Prompt: Among the lines below, list those containing the string "from".

- - -

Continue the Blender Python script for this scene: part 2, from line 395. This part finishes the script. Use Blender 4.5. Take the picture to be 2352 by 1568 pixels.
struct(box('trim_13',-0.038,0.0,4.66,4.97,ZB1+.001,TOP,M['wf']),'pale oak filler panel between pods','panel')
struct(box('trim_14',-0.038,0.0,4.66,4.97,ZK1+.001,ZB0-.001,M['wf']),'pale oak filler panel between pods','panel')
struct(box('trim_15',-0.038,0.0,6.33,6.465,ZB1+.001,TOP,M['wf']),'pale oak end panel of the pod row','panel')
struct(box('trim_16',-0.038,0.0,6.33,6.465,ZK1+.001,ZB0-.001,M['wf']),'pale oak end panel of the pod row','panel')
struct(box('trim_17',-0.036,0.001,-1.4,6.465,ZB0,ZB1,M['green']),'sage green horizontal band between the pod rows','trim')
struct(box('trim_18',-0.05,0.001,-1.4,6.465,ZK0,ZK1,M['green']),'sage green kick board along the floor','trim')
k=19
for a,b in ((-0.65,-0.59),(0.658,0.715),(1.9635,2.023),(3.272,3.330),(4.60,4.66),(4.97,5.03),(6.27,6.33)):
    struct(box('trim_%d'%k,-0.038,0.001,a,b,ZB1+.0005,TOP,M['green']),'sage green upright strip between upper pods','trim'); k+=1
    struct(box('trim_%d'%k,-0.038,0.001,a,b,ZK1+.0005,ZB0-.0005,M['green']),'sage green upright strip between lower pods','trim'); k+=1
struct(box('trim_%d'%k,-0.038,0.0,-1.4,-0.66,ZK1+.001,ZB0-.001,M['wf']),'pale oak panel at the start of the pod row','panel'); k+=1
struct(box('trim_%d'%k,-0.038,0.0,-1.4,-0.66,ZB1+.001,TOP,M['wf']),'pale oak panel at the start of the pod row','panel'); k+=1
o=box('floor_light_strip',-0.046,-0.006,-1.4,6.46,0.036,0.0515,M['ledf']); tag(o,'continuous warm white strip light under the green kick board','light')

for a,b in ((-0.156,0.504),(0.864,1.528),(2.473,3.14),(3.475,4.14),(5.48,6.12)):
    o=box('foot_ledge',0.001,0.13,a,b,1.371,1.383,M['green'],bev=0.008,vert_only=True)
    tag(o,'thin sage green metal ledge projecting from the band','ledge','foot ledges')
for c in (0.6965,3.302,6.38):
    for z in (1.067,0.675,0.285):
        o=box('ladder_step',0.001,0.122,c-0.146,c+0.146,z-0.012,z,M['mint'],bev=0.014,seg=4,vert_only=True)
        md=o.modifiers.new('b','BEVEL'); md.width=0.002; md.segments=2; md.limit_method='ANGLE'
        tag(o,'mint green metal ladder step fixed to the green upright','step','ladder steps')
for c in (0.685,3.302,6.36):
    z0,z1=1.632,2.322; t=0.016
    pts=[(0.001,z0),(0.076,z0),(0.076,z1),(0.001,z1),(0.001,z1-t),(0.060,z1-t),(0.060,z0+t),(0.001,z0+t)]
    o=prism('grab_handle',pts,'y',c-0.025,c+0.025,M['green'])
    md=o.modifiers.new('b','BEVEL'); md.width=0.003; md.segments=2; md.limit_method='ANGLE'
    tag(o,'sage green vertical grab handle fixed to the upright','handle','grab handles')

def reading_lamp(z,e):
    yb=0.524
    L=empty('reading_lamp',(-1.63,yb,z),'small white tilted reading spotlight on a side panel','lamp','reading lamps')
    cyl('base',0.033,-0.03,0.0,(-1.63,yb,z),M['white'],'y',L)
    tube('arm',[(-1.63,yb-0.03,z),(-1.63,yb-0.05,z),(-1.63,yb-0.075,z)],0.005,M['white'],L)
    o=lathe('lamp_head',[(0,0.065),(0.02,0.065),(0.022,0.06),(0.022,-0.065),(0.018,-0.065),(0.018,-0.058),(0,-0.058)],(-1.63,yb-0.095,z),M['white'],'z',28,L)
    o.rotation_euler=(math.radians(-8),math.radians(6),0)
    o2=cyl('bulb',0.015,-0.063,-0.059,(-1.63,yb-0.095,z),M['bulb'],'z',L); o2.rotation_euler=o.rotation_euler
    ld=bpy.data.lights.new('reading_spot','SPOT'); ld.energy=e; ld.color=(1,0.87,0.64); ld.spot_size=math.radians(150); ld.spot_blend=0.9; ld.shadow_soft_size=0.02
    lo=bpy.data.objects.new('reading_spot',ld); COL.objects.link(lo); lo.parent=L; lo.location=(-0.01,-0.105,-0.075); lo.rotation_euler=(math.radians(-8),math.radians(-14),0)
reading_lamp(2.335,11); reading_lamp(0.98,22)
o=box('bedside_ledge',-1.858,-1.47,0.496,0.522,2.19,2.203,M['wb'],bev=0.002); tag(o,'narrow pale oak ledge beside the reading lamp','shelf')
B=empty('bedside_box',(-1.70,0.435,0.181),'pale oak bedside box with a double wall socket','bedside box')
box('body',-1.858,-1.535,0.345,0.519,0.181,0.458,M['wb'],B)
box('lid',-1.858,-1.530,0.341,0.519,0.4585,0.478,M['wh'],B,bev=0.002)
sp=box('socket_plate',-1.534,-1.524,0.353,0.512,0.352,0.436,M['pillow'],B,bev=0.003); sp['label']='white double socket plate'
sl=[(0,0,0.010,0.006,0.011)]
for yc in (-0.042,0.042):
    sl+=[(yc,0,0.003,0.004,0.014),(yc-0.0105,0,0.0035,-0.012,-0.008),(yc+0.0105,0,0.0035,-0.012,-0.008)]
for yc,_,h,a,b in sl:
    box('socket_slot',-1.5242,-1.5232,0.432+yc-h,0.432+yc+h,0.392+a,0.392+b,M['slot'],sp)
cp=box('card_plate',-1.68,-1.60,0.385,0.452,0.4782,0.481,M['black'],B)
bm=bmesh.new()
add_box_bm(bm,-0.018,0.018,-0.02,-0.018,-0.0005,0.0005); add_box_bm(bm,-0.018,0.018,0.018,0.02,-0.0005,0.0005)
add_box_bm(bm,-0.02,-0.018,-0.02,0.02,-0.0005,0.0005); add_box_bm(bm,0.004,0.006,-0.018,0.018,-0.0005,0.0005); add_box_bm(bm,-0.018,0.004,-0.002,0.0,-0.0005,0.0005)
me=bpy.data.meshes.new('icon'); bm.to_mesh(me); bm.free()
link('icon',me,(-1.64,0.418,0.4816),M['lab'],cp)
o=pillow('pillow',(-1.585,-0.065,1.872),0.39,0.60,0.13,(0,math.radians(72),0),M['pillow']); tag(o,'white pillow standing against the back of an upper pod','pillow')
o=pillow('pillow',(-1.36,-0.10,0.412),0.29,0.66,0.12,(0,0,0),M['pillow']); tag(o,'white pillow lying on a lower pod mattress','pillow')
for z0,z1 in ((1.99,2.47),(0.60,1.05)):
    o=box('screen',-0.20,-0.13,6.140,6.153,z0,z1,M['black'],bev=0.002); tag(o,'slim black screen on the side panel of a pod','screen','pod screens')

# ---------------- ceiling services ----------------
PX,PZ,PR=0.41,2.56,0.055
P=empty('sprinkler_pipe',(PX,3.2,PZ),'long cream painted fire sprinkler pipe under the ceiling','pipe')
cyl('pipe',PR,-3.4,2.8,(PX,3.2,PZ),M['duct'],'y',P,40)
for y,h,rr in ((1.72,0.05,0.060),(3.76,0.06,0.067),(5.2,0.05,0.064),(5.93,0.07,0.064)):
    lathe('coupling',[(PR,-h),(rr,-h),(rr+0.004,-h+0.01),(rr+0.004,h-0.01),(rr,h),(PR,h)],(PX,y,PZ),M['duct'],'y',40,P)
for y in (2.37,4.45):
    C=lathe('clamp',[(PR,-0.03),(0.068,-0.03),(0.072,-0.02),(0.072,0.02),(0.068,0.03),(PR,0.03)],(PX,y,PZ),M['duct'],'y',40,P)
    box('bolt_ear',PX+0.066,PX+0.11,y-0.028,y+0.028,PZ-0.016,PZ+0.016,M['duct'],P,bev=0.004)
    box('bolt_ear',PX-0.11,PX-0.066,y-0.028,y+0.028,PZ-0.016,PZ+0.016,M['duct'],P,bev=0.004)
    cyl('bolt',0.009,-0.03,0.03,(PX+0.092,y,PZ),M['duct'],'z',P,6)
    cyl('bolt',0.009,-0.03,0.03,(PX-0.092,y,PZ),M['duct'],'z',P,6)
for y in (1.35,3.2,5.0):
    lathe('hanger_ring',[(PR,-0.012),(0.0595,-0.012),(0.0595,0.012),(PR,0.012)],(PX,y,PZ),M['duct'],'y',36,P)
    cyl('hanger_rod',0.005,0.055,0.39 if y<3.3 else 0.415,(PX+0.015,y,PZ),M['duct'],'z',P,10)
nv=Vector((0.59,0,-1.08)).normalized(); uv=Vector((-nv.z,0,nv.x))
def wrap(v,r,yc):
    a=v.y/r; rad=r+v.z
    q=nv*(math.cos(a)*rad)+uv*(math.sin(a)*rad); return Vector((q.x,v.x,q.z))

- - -

The result:
Continue the Blender Python script for this scene: part 2, from line 395. This part finishes the script. Use Blender 4.5. Take the picture to be 2352 by 1568 pixels.
    tag(o,'thin sage green metal ledge projecting from the band','ledge','foot ledges')